Auf Einladung des Wissenschaftlichen Vereins sprach Dieter Liewerscheidt über die abgründige Novelle von Heinrich von Kleist.
Von Sigrid Blomen-Radermacher
„Das war nicht ganz leichte Kost“ räumte Ludolf Kolsdorf, Vorsitzender des Wissenschaftlichen Vereins Mönchengladbach, ein. „Die vergewaltigte ‚Marquise von O…‘. Skandal, Satire und abgründige Komik in Kleists Novelle“ stand jetzt im Haus Erholung auf dem Programm. Der Wissenschaftliche Verein hatte zu dem Vortrag des Vorstandsmitglieds Dieter Liewerscheidt geladen, und der Saal war voll. Mit einer überraschend großen Anzahl von jungen Menschen: Die Marquise von O… ist Abiturthema! Den zukünftigen Abiturientinnen und Abiturienten rief Liewerscheidt zu: „Lesen Sie Kleist. Nicht nur die Handreichungen.“
Dass viele von den jungen Zuhörern genau dies getan haben, zeigte sich in der Diskussion nach dem Vortrag mit klugen und nachbohrenden Fragen sowie einem sicheren Vertreten eigener Haltungen: „Hut ab vor den Deutschlehrern, die solche Schüler haben“, kommentierte Ludolf Kolsdorf. Nein, leichte Kost ist weder die 1808 erschienene Novelle von Heinrich von Kleist noch sind es die alten und neuen Interpretationsansätze der Literaturwissenschaftler.
Der Vortragende, Dieter Liewerscheidt, geboren 1944, studierte Germanistik, Geschichte und Philosophie in Köln und war seit 1969 im Schuldienst tätig, von 1982 bis 2010 in Mönchengladbach-Giesenkirchen. Er veröffentlicht Gedichte und literaturwissenschaftliche Fachbeiträge.
Liewerscheidt ging immer wieder auf die Komplexität der Novelle ein, in der die Vergewaltigung und Schwangerschaft der verwitweten Marquise, die mittels einer Annonce den unbekannten Vater sucht und den Vergewaltiger später heiratet, den Ausgangspunkt bildet.
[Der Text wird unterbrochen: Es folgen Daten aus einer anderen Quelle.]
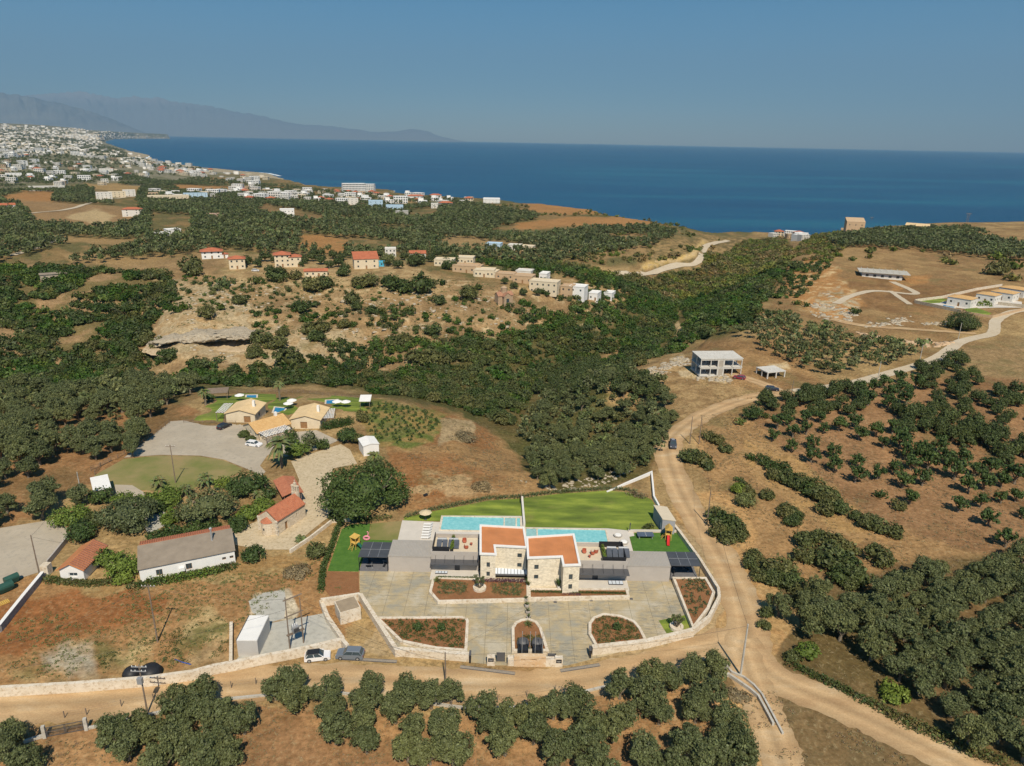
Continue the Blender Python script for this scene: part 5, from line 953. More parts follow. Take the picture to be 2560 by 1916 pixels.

Dass die berühmte Geschichte von Anfang an als ein Skandaltext gehandelt wurde, betonte Liewerscheidt zu Beginn seines Vortrags. Er verwies unter anderem auf psychoanalytische Interpretationsversuche in Anlehnung an Sigmund Freud, der davon ausging, dass die Vergewaltigung keine war, sondern ein einvernehmlicher Akt. Was verständlicherweise die Feministinnen auf den Plan rief.
Liewerscheidt seinerseits stellte den satirischen Blick auf die preußische Adelsgesellschaft, den „Überschuss an Komik, Witz, Frivolität und Ironie“ des Textes in den Vordergrund – abgründig zwar, aber durchaus lesbar.
Wenn die Novelle doch so komplex und im Unterricht nie die Gelegenheit sei, sie so intensiv zu durchdringen, sei es dann überhaupt sinnvoll, sie weiterhin zu behandeln – das war eine durchaus nachvollziehbare Frage eines Schülers.
Die Antwort von Liewerscheidt war allerdings ein eindeutiges „Ja“.